Carol Reed’s noir drama is set in post war Berlin, where the east and west parts of the city are already forming uncertain divides between those who were once allies, and where former relationships are about to take dark and unexpected turns. As with The Third Man (1949), arguably Reed’s most famous film,The Man Between (1953) opens with the geographical vision of the city in stunningly restored crisp black and white cinematography, which places it in a visual context and immerses the viewer in the actuality of life in a city recovering from recent horrors. The contrast between those parts of the city being reconstructed and those which remain destroyed is reflected in a society that loves opera and fine dining as many others struggle to survive in the ramshackle rubble, fearing reprisals and crime, even from those apparently there to protect them.
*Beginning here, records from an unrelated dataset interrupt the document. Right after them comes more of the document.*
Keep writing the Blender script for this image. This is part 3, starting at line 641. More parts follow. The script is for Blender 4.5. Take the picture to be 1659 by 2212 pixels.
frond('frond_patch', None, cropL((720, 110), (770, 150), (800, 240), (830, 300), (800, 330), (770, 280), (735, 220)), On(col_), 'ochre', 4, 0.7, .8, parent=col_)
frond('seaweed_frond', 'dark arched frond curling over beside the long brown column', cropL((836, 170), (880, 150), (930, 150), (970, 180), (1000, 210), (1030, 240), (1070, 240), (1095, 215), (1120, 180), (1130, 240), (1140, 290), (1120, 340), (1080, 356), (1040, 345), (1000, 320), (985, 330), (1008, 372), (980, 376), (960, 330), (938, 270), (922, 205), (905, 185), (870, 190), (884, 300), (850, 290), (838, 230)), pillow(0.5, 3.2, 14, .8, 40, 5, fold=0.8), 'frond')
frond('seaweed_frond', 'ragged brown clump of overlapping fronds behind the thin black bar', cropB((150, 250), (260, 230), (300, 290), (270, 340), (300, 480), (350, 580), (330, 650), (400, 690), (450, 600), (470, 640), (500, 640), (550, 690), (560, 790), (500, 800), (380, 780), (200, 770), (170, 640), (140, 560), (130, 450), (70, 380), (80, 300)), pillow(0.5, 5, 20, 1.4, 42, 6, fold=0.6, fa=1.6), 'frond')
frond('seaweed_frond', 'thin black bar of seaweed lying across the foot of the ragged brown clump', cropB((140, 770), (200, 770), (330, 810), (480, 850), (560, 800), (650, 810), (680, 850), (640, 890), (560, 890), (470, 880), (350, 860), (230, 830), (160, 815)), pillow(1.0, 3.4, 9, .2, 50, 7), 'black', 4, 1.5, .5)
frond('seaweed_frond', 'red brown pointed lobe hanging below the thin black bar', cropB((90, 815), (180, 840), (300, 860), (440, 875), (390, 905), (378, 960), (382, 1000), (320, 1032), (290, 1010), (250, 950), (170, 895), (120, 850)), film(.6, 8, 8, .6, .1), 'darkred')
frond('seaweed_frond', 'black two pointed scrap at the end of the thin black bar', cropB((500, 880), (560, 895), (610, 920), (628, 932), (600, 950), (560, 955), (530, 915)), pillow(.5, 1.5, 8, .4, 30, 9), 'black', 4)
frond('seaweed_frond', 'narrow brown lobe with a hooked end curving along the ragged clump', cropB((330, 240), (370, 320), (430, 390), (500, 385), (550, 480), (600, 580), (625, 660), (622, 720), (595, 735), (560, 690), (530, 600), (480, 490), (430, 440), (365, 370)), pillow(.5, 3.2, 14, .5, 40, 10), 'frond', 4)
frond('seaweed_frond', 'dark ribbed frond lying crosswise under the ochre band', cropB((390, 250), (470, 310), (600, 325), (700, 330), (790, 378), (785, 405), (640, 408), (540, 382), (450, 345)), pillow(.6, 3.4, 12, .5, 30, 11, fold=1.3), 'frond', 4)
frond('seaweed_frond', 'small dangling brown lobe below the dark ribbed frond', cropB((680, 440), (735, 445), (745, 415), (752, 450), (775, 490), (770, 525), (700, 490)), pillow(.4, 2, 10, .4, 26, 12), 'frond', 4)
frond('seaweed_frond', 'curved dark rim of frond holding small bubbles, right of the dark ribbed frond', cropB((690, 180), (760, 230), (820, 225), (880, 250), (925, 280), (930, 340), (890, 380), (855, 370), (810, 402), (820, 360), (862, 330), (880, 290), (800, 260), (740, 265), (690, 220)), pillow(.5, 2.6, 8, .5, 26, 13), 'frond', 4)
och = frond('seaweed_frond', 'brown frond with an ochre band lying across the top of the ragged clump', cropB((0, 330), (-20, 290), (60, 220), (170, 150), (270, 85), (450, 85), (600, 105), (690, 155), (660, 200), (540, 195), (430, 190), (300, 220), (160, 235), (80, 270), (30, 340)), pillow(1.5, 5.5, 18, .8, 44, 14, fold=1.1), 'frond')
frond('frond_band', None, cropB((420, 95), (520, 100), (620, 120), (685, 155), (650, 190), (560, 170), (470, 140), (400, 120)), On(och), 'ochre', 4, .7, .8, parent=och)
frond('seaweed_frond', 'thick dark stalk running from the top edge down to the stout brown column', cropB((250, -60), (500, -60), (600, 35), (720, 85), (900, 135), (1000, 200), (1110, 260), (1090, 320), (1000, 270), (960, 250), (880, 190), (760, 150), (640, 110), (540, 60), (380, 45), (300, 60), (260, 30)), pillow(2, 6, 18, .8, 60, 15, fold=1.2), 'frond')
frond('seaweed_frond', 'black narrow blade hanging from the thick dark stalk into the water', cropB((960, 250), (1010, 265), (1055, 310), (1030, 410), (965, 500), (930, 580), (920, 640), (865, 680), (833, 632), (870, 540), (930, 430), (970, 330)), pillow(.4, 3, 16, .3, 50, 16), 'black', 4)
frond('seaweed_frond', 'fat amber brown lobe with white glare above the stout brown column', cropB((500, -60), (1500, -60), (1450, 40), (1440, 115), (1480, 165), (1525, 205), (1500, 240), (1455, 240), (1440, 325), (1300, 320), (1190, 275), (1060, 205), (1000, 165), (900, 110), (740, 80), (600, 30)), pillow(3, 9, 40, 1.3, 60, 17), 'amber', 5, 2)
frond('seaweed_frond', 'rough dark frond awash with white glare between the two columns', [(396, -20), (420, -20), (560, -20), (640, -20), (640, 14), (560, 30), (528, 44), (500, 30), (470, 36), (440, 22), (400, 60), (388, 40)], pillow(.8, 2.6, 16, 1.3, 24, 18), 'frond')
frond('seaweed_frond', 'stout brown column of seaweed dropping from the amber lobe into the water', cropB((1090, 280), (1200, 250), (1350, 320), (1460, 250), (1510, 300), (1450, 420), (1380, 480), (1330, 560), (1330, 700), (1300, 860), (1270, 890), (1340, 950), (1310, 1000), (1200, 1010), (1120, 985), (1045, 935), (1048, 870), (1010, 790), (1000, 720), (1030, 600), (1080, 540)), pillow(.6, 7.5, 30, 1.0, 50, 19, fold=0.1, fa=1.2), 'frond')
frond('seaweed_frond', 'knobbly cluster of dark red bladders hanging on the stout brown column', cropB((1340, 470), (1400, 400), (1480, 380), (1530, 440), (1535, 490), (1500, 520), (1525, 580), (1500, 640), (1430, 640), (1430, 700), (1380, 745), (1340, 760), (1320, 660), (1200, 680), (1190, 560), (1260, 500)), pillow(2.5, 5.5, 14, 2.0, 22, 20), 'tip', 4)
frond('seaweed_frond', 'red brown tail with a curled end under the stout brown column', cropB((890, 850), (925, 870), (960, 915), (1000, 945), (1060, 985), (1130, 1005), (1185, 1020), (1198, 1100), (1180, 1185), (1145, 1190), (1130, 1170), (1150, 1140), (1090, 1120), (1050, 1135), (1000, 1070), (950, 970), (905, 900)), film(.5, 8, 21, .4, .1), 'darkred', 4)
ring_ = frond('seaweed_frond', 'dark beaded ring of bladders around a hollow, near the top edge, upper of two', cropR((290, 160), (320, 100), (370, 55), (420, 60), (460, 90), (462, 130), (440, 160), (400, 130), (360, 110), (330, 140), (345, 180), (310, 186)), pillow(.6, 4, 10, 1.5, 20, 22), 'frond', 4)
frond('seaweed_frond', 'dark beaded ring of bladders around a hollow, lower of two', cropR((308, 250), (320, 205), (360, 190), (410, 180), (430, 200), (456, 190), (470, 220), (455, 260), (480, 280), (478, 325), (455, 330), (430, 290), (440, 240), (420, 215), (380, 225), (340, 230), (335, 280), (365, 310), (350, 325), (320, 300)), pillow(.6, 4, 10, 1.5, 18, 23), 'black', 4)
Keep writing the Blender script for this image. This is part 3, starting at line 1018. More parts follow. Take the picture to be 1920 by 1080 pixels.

Susanne Mallison (Claire Bloom) travels to Berlin to visit her brother Martin (Geoffrey Toone) and his new wife Bettina (Hildegarde Neff), who are living in her plush residence which overlooks the ruins of part of the city. Martin is a doctor undertaking military service and uses his skills and long hours treating those in need. Bettina’s wealthy background is shown not just in the house she owns but with the lavish jewellery that she wears. Susanne is given a warm welcome but observes that Bettina seems to be hiding something. From strange letters received at night, meetings with shadowy characters and the frequent presence of a small boy, Horst (Dieter Krause), who has taken to following her on a bike whatever district she is in, Susanne becomes increasingly concerned but Bettina seems to have reasonable answers to every query. When her sister-in-law meets with another man she becomes worried for her brother too. But Bettina introduces this stranger as long-term friend Ivo Kern (James Mason), whose polite manner and exceptional English lead to Susanne accepting him as her Berlin city guide and she enjoys skating and dancing with him. But the city is in great turmoil not just because of the past but also its current cross-cultural, cross-political divide. Old times are hard to forget and new times offer new, as yet unclear issues between former enemies and new allies. So who are the people Susanne meets and what are their motives?

Very much a film of its time, The Man Between offers a fascinating tension in its narrative that reflects the relationships and politics it depicts and it sets these up in such a way that acknowledges how the past has irrevocably tainted the present. This is achieved in the context of the time and location but also in the characterisation and subterfuge, where lovers and enemies simultaneously work together and against each other, sometimes without an awareness about the other’s true intentions, emotions or plans. The bike boy Horst appears right at the opening as a background figure, his role unclear: could he be a suspicious worker for a rival faction or merely trying to survive a dreadful socio-economic situation that has seen enormous upheaval for much of the populace? It is interesting that the film was made before the Berlin wall was constructed so the modern day viewer has the benefit of historical hindsight which adds another dimension to the story.

James Mason’s starring role is a perfect mix of kindness and suspicion, the outward perceptions of his character crossing with the similarly varied inner issues, surely a dry-run to his role in North By NorthWest (1959). But the film is centred on Claire Bloom’s character Susanne, who is naïve and yet cautious, and is led unwittingly into a dangerous web of lies and deceit.

Overall The Man Between is highly recommended as a thoroughly engaging post-war political noir drama that makes full use of its location and direction to drive the narrative to its thrilling conclusion. A welcome extra on the DVD features a recent interview with Bloom.